Still, there are times when there is a “knowing” or an understanding of two persons, seemingly united in soul, by means of the feeling that each one of them share with the other, so that there is no need for communication via the usual means, the five physical senses.

I confess that I do not know how the immaterial relates to the material or vice versa, only that it does, since I see it in action.

Perhaps, the immaterial or God relates to the material like this:

Imagine, if you will, a marionette. It has strings and the strings are pulled by a puppeteer, which causes the marionette to move. Now, the marionette is in some ways an extension of the puppeteer, for the “life” of the marionette is based in the life of the puppeteer: as the puppeteer is, so is the marionette; however, as the marionette is, so is not necessarily the puppeteer. For the relation of causation and connection is directionally slanted from the puppeteer toward the puppet, though the puppet does relate toward the puppeteer in some manner, however less or so much smaller. The soul or the immaterial might be considered the puppeteer of the body or the material; and, as the soul initiates change or motion or action in the body, so the body moves or results in some different state of being or action than before.

What of evil?

If God is the cause of all, then what of evil? It seems a number of biblical references indicate that God is no stranger to evil, that he is even, indeed, the instigator or cause of evil (take the account of Job, for instance). But how can a God who is supposedly all-good be any partaker of evil?

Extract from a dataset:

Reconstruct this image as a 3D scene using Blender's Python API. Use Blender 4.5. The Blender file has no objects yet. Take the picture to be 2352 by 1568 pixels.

An argument here might suffice:

  1. As anything presupposes its opposite, so evil presupposes its opposite.
  2. The opposite of evil is “not-evil” or, colloquially put, “good.”
  3. Good exists in degrees and kinds, such that there are better goods than lesser goods.
  4. An ultimate good caps the line of goods, so that there is no infinitude of goods.
  5. The ultimate good is ultimately good, such that it is the supreme good.
  6. This supreme good we might call “God.”
  7. Thus, evil presupposes the existence of “God.”

Now, evil might presuppose the existence of a God, even the God of the Bible or Judeo-Christian religion, but how can God even have dealings with evil?

It seems that this hinges upon an understanding of good and God that presupposes that there is only a binary (good/bad) fact of reality, when, in fact, there are gradations or degrees of good and bad. Thus, one thing is bad at one time and good at another. Or one thing is good, while still another is even better. That God has dealings with evil is no impugnment upon his character as good, but only shows him all the more good, as being shrewd to even use evil toward his own good end or ends.

Still, where does evil come from, if not from God? For how could God be wholly good, if evil were of him too?

Evil has been likened to the shades or shadows, which, though not light, are caused by the light. God, however, unlike the light, is both light and darkness or shadow. But he is also only good and not evil at all. Indeed, when John the Apostle states that in God there is no darkness at all, he is metaphorically and poetically painting a binary picture of the world, of God and evil: in the world, there is light and there is darkness; God is the light and evil is the darkness.

But this is not the world in which we truly live: the ideal is so far from the real.

Whether we shall ever discover the answer to the problem of evil, one thing is certain, along with G. K. Chesterton, we can all say that the reason there is the problem of evil is because of me.